If this is how the Christian movement began, we might want to ask how is it doing today?  The answer… not so well.  Recent surveys indicate an alarming number of people today associate Christianity with hate and intolerance.  Jesus’ followers are not winning over the world with love, we are pushing people away with hypocrisy and judgmentalism.  If our lives are supposed to be the proof that Jesus is risen, many of the folks who are looking at us are not convinced.
Throughout Holy Week I spent time meditating on and praying over the poem “African Easter” by Abioseh Nicol, a writer from Sierra Leone.  The poem consists of three parts: Good Friday, Easter Eve, and Easter Morning.  He begins Easter Morning with this:
Another day…
Sleep leaves my opening eyes slowly
unwillingly like a true lover.
But this day is different.
The lonely matin bells
cut across the thin morning mist,
the glinting dew on the green grass,
the cool pink light before the heat of day,
the sudden punctual dawn of tropic skies,
before the muezzin begins to cry,
before the pagan drums begin to beat.
Easter morning.
For Nicol, the day breaks like any other.  If we were writing it, we might describe the challenge of waking children and getting them dressed for church.  We might speak of a desire to stay home and relax before the beginning of another busy week.  Nicol acknowledges this as the poem continues:

But still for me
the great rock remains unrolled.
Within my wet dark tomb
wounded peace remains embalmed,
the pricking thorns still yet my crown.
Easter morning.
He goes on to describe the tribal religion he embraced in his youth, but turned from to Christianity.  Listen to how he describes his faith now.  It is mechanical, institutional, lacking substance, lacking life.
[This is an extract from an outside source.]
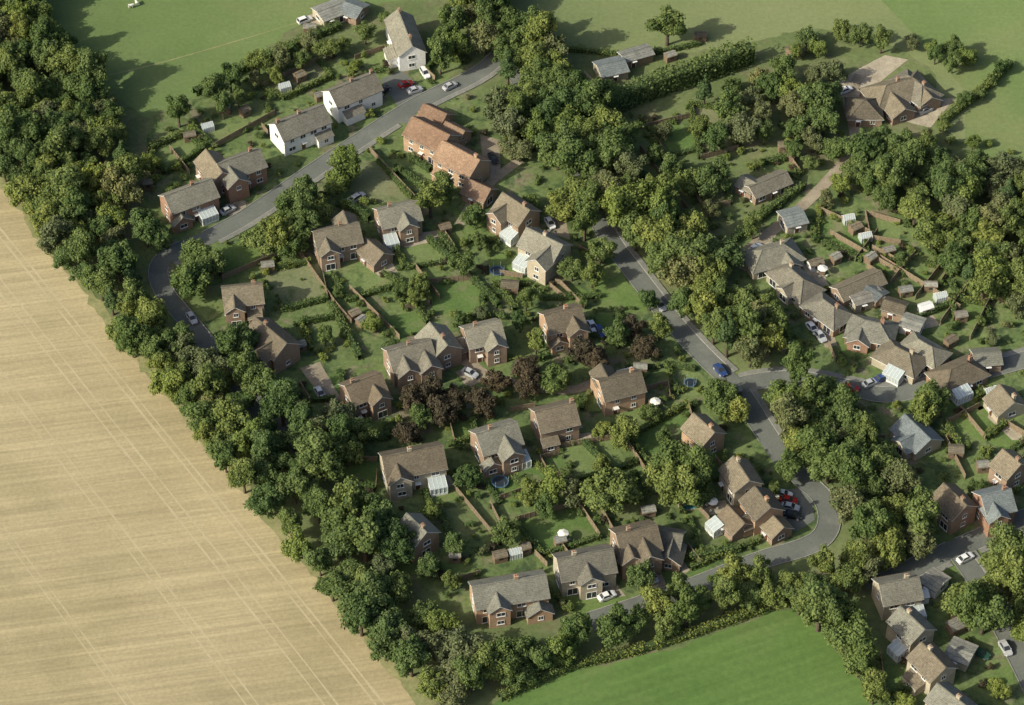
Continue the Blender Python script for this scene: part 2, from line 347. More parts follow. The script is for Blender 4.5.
def house(name,p1,p2,w,wall='brick',roof='r_brown',storeys=2,style='gable',pitch=36,wings=(),chim=(0.3,),lean=None,cons=None,L=None):
    global hcount; hcount+=1; rng=random.Random(hcount*31)
    if wall=='brick' and name=='brick_house': wall=rng.choice(['brick','brick','brick1','brick','brick2','brick3'])
    if name=='brick_house' and roof in ('r_brown','r_grey') and rng.random()<.35: roof=rng.choice(['r_brown','r_grey','r_brown','r_red'])
    e=SH*storeys+0.1; pr=math.radians(pitch); zr=e+w/2*math.tan(pr)
    a=Vector(P(*p1,zr)); b=Vector(P(*p2,zr)); c=(a+b)/2; d=b-a; ang=math.atan2(d.y,d.x); RL=d.length
    LL=RL if style=='gable' else RL+w
    if L: LL=L
    root=bpy.data.objects.new(name,None); root.location=(c.x,c.y,0); root.rotation_euler=(0,0,ang); COL.objects.link(root)
    wm=MB(); rm=MB(); fm=MB(); gl=MB(); dm=MB(); cm=MB()
    hx,hy=LL/2,w/2
    for (A,B_) in (((-hx,-hy),(hx,-hy)),((hx,-hy),(hx,hy)),((hx,hy),(-hx,hy)),((-hx,hy),(-hx,-hy))):
        wm.face([(*A,-0.2),(*B_,-0.2),(*B_,e),(*A,e)])
    if style=='gable':
        for xx in (-hx,hx): wm.face([(xx,-hy,e),(xx,hy,e),(xx,0,zr-.01)])
        roof_gable(rm,LL,w,e,pr)
    else: roof_hip(rm,LL,w,e,pr)
    fit_windows(fm,gl,dm,LL-1,wallT(0,-hy,math.pi) ,storeys,rng,True)
    fit_windows(fm,gl,dm,LL-1,wallT(0,hy,0),storeys,rng,False)
    fit_windows(fm,gl,dm,w-2,wallT(hx,0,-math.pi/2),storeys,rng)
    fit_windows(fm,gl,dm,w-2,wallT(-hx,0,math.pi/2),storeys,rng)
    for wg in wings:
        t,side,depth,ww,ws=wg[:5]; we=SH*ws+0.1+ (0.0 if ws!=storeys else -0.02); x=t*LL
        pk=we+ww/2*math.tan(pr); y1=side*(hy+depth); 
        back = side*max(0.0, min(hy, hy-(pk-e)/math.tan(pr))+0.0) if pk>e else side*hy*0.98
        if pk>e: back-= side*0.6
        Lw=abs(y1-back); cy=(y1+back)/2
        wx0,wx1=x-ww/2,x+ww/2; ya,yb=(side*(hy-0.3),y1) if side>0 else (y1,side*(hy-0.3))
        for (A,B_) in (((wx0,ya),(wx1,ya)),((wx1,ya),(wx1,yb)),((wx1,yb),(wx0,yb)),((wx0,yb),(wx0,ya))):
            wm.face([(*A,-0.2),(*B_,-0.2),(*B_,we),(*A,we)])
        wm.face([(wx0,y1,we),(wx1,y1,we),(x,y1,pk-.01)])
        tmp=MB(); roof_gable(tmp,Lw,ww,we,pr,vo=0.0)
        R=Matrix.Translation((x,cy,0))@Matrix.Rotation(math.pi/2,4,'Z')
        ext=side*0.3
        n0=len(rm.v)
        for v in tmp.v:
            q=R@Vector(v)
            if (q.y-cy)*side>Lw/2-0.12: q.y+=ext
            rm.v.append(tuple(q))
        for f,mi in zip(tmp.f,tmp.m): rm.f.append(tuple(n0+i for i in f)); rm.m.append(mi)
        T=wallT(x,y1,0 if side>0 else math.pi)
        fit_windows(fm,gl,dm,ww-1.2,T,ws,rng)
        if depth>3:
            fit_windows(fm,gl,dm,depth-1,wallT(wx1,side*(hy+depth/2),-math.pi/2),ws,rng)
            fit_windows(fm,gl,dm,depth-1,wallT(wx0,side*(hy+depth/2),math.pi/2),ws,rng)
    if lean:
        t,side,dp,ln=lean; x=t*LL; x0,x1=x-ln/2,x+ln/2; y0=side*(hy-.0); y1=side*(hy+dp)
        wm.box(x0,x1,min(y0+side*0.004,y1),max(y0+side*.004,y1),-0.2,2.2)
        q=[(x0-.2,y1+side*.25,2.22),(x1+.2,y1+side*.25,2.22),(x1+.2,y0,3.2),(x0-.2,y0,3.2)]
        rm.face(q if side<0 else q[::-1],0)
        rm.face([(p[0],p[1],p[2]-.1) for p in q],1); rm.face([(q[0][0],q[0][1],2.12),(q[1][0],q[1][1],2.12),q[1],q[0]],1)
        for i,j in ((0,3),(1,2)): 
            wm.face([(x0 if i==0 else x1,y0,2.2),(x0 if i==0 else x1,y1,2.2),(x0 if i==0 else x1,y0,3.05)])
            rm.face([q[i],q[j],(q[j][0],q[j][1],q[j][2]-.1),(q[i][0],q[i][1],q[i][2]-.1)],1)
        fit_windows(fm,gl,dm,ln-.6,wallT(x,y1,0 if side>0 else math.pi),1,rng)
    for t in chim:
        x=t*LL; y=0.25 if storeys>1 else 0.6
        if abs(t)>=0.49: x=math.copysign(hx+0.05,t)
        cm.box(x-.4,x+.4,y-.32,y+.32,e-0.5,zr+.9,0); cm.box(x-.47,x+.47,y-.39,y+.39,zr+.9,zr+1.02,0)
        for dx in (-.2,.2): cm.cyl((x+dx,y),.12,.1,zr+1.02,zr+1.4,8,1)
    if cons:
        t,side,dp,ln=cons; x=t*LL; c2=MB(); y0=side*(hy+.01); y1=side*(hy+dp); ya,yb=min(y0,y1),max(y0,y1)
        c2.box(x-ln/2,x+ln/2,ya,yb,0,0.6,0)
        c2.box(x-ln/2+.05,x+ln/2-.05,ya+.05,yb-.05,0.6,2.1,1)
        k=int(ln/0.8)
        for i in range(k+1):
            xx=x-ln/2+i*ln/k; c2.box(xx-.04,xx+.04,y1-.05,y1+.05,.6,2.1,0)
            c2.tube((xx,y1,2.2),(xx,y0,3.0),.05,.05,4,0)
        for xx in (x-ln/2,x+ln/2):
            for i in range(4): yy=y0+(y1-y0)*i/3; c2.box(xx-.045,xx+.045,yy-.045,yy+.045,.6,2.1,0)
        c2.box(x-ln/2-.08,x+ln/2+.08,ya-.0,yb+.08,2.1,2.18,0)
        q=[(x-ln/2,y1,2.19),(x+ln/2,y1,2.19),(x+ln/2,y0,2.99),(x-ln/2,y0,2.99)]; c2.face(q if side<0 else q[::-1],1)
        for xx in (x-ln/2,x+ln/2): c2.face([(xx,y1,2.19),(xx,y0,2.19),(xx,y0,2.99)],1)
        obj('conservatory',c2.mesh('conservatory',[M['upvc'],M['cglass']]),parent=root)
    obj('walls',wm.mesh('walls',[M[wall]]),parent=root)
    obj('roof',rm.mesh('roof',[M[roof],M['upvc'],M[roof],M['bark']]),parent=root)
    obj('window_frames',fm.mesh('window_frames',[M['upvc']]),parent=root)
    obj('window_glass',gl.mesh('window_glass',[M['glass']]),parent=root)
    obj('door',dm.mesh('door',[M['door']]),parent=root)
    if cm.f: obj('chimney',cm.mesh('chimney',[M[wall if wall!='white' else 'brick'],M['pot']]),parent=root)
    OBB.append((c.x,c.y,ang,hx+1.2,hy+1.2))
    for wg in wings:
        t,side,depth,ww,ws=wg[:5]; q=Matrix.Rotation(ang,2)@Vector((t*LL,side*(hy+depth/2)))
        OBB.append((c.x+q.x,c.y+q.y,ang,ww/2+1.0,depth/2+1.2))
    return root
B='brick_house'
house('white_cottage',(398,10),(412,46),6.5,'white','r_grey',wings=(),chim=(-.45,.3),lean=(0.2,-1,2.2,5))
house('white_house',(330,91),(374,73),7,'white','r_grey',chim=(0,.45),lean=(-.2,-1,2,5))
house('white_house',(276,124),(323,105),7,'white','r_grey',chim=(0,-.45),lean=(.3,-1,1.8,4))
house(B,(218,164),(259,149),7,'brick','r_grey',wings=((-.3,-1,2.5,5,2),),chim=(.3,))
house('brick_cottage',(206,150),(222,172),6,'brick','r_brown',chim=())
house(B,(165,196),(211,179),7,'brick','r_grey',wings=((-.35,-1,1.5,4.5,1),),chim=(.1,),cons=(.2,-1,2.5,4))
house(B,(413,117),(449,135),7.5,'brick2','r_red',chim=(),lean=(0.2,1,2.5,6))
house(B,(443,141),(479,160),7.5,'brick2','r_red',chim=(.4,),lean=(-.2,-1,2,4))
house('garage',(424,104),(446,114),5.5,'brick2','r_red',1,chim=())
house('garage',(446,122),(464,131),5.5,'brick2','r_red',1,chim=())
house('garage',(468,179),(490,189),5.5,'brick','r_red',1,chim=())
house(B,(378,210),(417,201),7,'brick','r_grey',wings=((.1,-1,2.0,4.2,2),),chim=(-.2,),cons=(-.35,-1,3,3))
house(B,(314,232),(358,223),7,'brick','r_brown',wings=((-.28,-1,2,4.2,2),(.3,1,2,5,2)),chim=(.1,))
house('garage',(366,239),(383,253),5.5,'brick','r_brown',1,chim=())
house(B,(503,193),(529,210),7,'brick','r_brown',wings=((-.2,-1,2,4.5,2),),chim=(.3,),cons=(.3,-1,2.5,3.5))
house(B,(527,228),(562,245),7,'brick','r_grey',wings=((.25,-1,3,5,2),(-.2,1,2,5,1)),chim=(0,),cons=(-.25,-1,3,3.5))
house(B,(228,288),(256,285),6.5,'brick','r_brown',wings=((-.25,-1,2.0,4,2),),chim=(.3,),lean=(.25,-1,2,3),L=8.5)
house(B,(256,318),(286,343),7,'brick','r_brown',wings=((.2,-1,2,4.5,2),),chim=(-.2,),lean=(-.2,-1,2.2,4))
house(B,(388,351),(430,340),7.5,'brick','r_grey',wings=((-.2,-1,2,4.6,2),(.3,-1,2.5,4.6,2)),chim=(0,))
house(B,(430,323),(447,345),7,'brick','r_grey',wings=((.1,1,1.8,4.5,1),),chim=(.2,))
house(B,(465,329),(500,321),7,'brick','r_grey',wings=((.2,-1,2.0,4.3,2),),chim=(-.2,))
house(B,(545,315),(580,306),7,'brick','r_brown',wings=((.22,-1,2,4.3,2),(-.3,-1,1.5,3.5,1)),chim=(.1,))
house(B,(346,386),(380,373),7,'brick','r_brown',wings=((.2,-1,2.0,4.3,2),),chim=(-.3,))
house(B,(383,457),(442,446),7.5,'brick3','r_grey',wings=((-.3,-1,1.6,4.6,2),),chim=(-.05,),cons=(.32,-1,2.8,3.6))
house(B,(477,434),(516,422),7.5,'brick','r_grey',wings=((.12,-1,3,4.6,2),(-.35,-1,2,4,1)),chim=(-.15,),cons=(.4,-1,3,3))
house(B,(536,412),(574,403),7.2,'brick','r_grey',wings=(),chim=(.45,),lean=(-.3,-1,1.8,3.5))
house(B,(600,381),(640,371),7,'brick','r_brown',wings=((-.25,1,2,4.5,2),),chim=(.3,),cons=(.4,1,3,3.5))
house(B,(694,414),(714,432),6.2,'brick2','r_brown',wings=(),chim=(.3,))
house(B,(734,457),(749,480),6.2,'brick3','r_brown',chim=(-.3,))
house(B,(755,487),(770,507),6.5,'brick','r_brown',chim=(.2,),wings=((0.1,-1,2,4,1),))
house('garage',(772,515),(783,527),5,'brick','r_brown',1,chim=())
house(B,(728,506),(744,523),5.5,'brick','r_brown',1,chim=(),cons=(-.3,-1,2.5,3))
house(B,(617,534),(656,525),8,'brick','r_brown',style='gable',wings=((.1,-1,2.5,5,2),(-.3,-1,1.5,4.2,2)),chim=(-.2,))
house(B,(655,530),(682,535),6.5,'brick','r_grey',1,wings=((.2,-1,2.5,5,1),),chim=())
house(B,(558,559),(612,549),7.2,'brick','r_grey',wings=((.0,-1,1.8,4.5,2),),chim=(-.2,),cons=(.42,1,2.5,3))
house(B,(473,587),(545,575),7,'brick','r_grey',storeys=2,wings=((-.2,-1,1.6,4.2,2),(.35,-1,2.2,5,1)),chim=(.1,))
house(B,(407,514),(426,532),6.5,'brick','r_grey',wings=(),chim=(.3,))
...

I am a good Churchman, now.
Broadminded, which means past caring
whether High or Low.
The priest may hold the chalice,
or give it to me.  It depends
on where he trained.  I only mind
that he wipes the wet rim
not to spread dental germs.
A tenth of my goods
I give to the poor
through income tax.
Easter morning.
Then something begins to stir deep within the heart of the poet:
Yet you Christ are always there.
You are the many-faceted crystal
of our desires and hopes,
behind the smoke-screen of incense,
concealed in mumbled European tongues
of worship and of praise.
In the thick dusty verbiage
of centuries of committees
of ecumenical councils.
You yet remain revealed
to those who seek you.
It is I, you say.
You remain in the sepulcher
of my brown body.
Isn’t that an incredible line, “You remain in the sepulcher of my body.”  I know exactly what Nicol means by that and I suspect you do as well.  But, just as it happened at the closed tomb in the garden, Resurrection comes.  Nicol concludes his poem by breaking forth with a shout:
Christ is risen, Christ is risen!
You were not dead.
It was just that we
could not see clearly enough.
We can push out the rock from the inside.
You can come out now.
You see we want to share you
with our masters, because
you really are unique.
What a powerful image: “We can push out the rock from the inside.  You can come out now”; the stone that covers our hearts, that keeps Christ’s love entombed in us, being rolled away from the inside.  Nicol discovers from within that he can be – even to his masters – what those Christians of old were to the world… living proof that Christ is alive. 
His poem leaves me with several questions; questions which I will leave for you to ponder on this joyous day.  What keeps you from rolling away the stone in front of your heart and letting the love of Christ resurrect in you?  Is it fear?  Is it doubt?  Is it indifference?  Something else?  How would your life be different if that stone got pushed away?  How would you approach the day?  the people you encounter? the world in need?  And finally, what would the world look like if you and I became irrefutable, loving proof of Christ’s resurrection?  How would it transform Suffolk?  How would it change this parish?  How would it bring life to your life?